The innovative answer was Walker's. She says she opted for them not to be sung "in favor of the distinctly musical possibilities of the speaking voice." She also found C.K. Williams' English version of the play, which she adapted for this production, "ravishing to read." She claims for her chief love "language used skillfully," and finds much to love in the Williams.

Harper agrees: "It's the most beautiful translated thing I've ever read."

He adds that the quality and pleasures of the text led him to an approach "almost operatic in conception, and my definition of opera is 'what is fun'." Computerizing Walker's recitation of the odes, Harper pooled talents with Walker and choreographers Claire Mallardi and Tommy Nebblett in a kind of multimedia approach.

Perhaps in part to reflect this diversity of presentation, Harper chose to be stylistically eclectic.

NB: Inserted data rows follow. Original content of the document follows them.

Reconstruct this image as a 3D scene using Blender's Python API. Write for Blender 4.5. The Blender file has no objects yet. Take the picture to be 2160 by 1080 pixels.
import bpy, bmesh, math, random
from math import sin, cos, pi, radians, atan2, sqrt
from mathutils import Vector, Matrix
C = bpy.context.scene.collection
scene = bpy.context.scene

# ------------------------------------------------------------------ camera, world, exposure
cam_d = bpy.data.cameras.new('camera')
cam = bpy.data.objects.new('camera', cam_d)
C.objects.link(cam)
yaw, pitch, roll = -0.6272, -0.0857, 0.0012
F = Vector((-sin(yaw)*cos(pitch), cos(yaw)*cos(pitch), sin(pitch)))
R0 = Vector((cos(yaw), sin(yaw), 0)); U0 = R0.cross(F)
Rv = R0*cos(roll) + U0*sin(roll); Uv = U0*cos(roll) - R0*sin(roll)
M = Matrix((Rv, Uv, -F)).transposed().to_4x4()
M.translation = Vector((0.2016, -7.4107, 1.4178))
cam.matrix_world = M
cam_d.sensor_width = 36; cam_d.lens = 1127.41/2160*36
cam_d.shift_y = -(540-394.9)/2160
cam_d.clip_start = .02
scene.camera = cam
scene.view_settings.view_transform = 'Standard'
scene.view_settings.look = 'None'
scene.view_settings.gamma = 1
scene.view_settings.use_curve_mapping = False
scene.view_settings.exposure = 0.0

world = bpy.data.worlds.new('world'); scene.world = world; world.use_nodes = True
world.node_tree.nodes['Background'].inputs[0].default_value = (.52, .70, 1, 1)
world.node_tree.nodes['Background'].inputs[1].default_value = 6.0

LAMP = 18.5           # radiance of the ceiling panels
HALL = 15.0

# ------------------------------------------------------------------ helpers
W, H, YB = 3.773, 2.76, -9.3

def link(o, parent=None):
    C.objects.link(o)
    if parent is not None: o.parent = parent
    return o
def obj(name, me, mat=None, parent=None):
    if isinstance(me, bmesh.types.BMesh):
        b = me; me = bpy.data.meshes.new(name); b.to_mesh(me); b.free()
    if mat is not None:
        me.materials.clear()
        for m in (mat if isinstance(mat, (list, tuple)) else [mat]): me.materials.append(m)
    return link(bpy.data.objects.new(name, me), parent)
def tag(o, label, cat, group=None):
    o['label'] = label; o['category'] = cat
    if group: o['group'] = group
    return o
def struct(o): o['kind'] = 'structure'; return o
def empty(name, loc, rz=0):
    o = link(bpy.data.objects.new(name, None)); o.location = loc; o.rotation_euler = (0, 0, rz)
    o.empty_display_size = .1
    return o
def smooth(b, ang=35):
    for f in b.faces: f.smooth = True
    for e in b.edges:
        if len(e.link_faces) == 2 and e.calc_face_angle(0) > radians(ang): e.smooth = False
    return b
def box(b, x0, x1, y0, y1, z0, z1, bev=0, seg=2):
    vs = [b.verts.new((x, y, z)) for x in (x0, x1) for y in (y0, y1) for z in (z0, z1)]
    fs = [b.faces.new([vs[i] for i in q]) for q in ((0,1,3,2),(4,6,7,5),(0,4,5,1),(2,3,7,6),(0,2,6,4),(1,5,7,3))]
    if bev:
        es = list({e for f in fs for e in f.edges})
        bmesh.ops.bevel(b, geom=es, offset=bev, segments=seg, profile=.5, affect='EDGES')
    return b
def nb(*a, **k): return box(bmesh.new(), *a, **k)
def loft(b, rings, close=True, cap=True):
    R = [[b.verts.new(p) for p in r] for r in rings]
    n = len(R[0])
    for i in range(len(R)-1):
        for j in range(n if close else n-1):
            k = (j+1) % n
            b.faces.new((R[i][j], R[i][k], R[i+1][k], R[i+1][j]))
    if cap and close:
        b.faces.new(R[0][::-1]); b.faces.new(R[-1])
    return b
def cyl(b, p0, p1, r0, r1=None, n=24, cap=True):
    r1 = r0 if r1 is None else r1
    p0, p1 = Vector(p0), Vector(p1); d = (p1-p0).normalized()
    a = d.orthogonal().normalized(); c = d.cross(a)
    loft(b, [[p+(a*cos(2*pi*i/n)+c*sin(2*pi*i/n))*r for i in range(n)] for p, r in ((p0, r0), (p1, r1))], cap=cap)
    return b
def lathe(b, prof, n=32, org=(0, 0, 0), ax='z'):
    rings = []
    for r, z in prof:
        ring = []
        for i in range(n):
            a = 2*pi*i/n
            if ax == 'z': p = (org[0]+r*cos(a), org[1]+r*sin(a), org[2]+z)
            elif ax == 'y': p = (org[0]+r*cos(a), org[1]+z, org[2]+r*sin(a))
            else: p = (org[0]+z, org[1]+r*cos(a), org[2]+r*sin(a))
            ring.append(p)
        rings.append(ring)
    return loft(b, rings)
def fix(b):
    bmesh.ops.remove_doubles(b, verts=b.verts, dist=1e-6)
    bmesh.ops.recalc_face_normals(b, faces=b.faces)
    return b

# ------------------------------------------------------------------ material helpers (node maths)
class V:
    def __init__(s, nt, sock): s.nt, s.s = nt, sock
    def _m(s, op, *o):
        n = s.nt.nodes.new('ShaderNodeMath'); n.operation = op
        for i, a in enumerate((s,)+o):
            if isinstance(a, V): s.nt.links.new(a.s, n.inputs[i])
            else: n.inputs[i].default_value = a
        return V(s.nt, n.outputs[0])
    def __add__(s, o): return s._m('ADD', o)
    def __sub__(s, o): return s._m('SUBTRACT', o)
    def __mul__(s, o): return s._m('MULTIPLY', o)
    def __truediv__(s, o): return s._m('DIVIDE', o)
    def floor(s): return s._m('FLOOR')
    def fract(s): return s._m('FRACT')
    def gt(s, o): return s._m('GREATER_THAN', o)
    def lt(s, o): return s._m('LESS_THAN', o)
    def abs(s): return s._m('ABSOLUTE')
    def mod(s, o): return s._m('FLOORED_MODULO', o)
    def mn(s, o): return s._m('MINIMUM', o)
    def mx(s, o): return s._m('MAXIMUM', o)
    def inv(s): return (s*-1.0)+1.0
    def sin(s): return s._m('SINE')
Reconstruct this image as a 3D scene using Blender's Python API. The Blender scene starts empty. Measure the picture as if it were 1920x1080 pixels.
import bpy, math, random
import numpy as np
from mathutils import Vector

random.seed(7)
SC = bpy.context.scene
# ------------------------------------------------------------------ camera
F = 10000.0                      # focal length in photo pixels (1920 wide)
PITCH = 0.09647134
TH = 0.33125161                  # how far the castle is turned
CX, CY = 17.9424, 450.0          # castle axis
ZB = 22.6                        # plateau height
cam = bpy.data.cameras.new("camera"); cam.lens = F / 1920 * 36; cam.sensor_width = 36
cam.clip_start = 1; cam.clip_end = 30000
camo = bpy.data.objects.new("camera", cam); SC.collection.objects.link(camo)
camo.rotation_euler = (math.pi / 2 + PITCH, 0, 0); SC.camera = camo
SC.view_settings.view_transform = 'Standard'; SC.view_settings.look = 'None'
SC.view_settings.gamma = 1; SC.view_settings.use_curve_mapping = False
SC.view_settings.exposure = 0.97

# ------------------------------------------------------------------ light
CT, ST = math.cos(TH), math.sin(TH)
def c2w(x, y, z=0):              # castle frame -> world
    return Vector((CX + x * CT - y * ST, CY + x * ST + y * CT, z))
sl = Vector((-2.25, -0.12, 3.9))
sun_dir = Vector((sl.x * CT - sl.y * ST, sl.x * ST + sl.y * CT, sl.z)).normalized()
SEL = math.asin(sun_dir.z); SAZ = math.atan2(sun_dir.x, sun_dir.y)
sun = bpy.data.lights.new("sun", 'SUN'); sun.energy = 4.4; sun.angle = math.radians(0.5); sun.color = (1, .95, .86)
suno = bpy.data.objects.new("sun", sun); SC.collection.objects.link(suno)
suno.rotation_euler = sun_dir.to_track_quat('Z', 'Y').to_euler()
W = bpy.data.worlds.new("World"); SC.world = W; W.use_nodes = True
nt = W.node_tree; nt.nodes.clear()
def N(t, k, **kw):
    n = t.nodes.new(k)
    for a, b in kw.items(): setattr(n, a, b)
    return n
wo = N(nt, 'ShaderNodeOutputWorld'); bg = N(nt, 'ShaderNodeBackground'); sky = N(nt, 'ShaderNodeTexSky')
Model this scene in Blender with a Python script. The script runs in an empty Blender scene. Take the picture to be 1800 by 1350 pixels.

His score alludes to Renaissance music and rock alike.

"You're supposed not to be aware of where you are historically," Harper explains.

Stranger in a Strange Land

That exciting disorientation is an aim shared by Walker, who is fascinated by the possibility that Dionysos might be earlier and more eastern than Hellenistic civilization.

"I've got the Maenads as a chorus of Asian women, and a silent Magna Mater figure onstage," Walker says.

The attention Walker pays to the feminizing influence of the god has led her to to one of her boldest directorial decisions: casting a female (Winsome Brown '96) as Dionysos.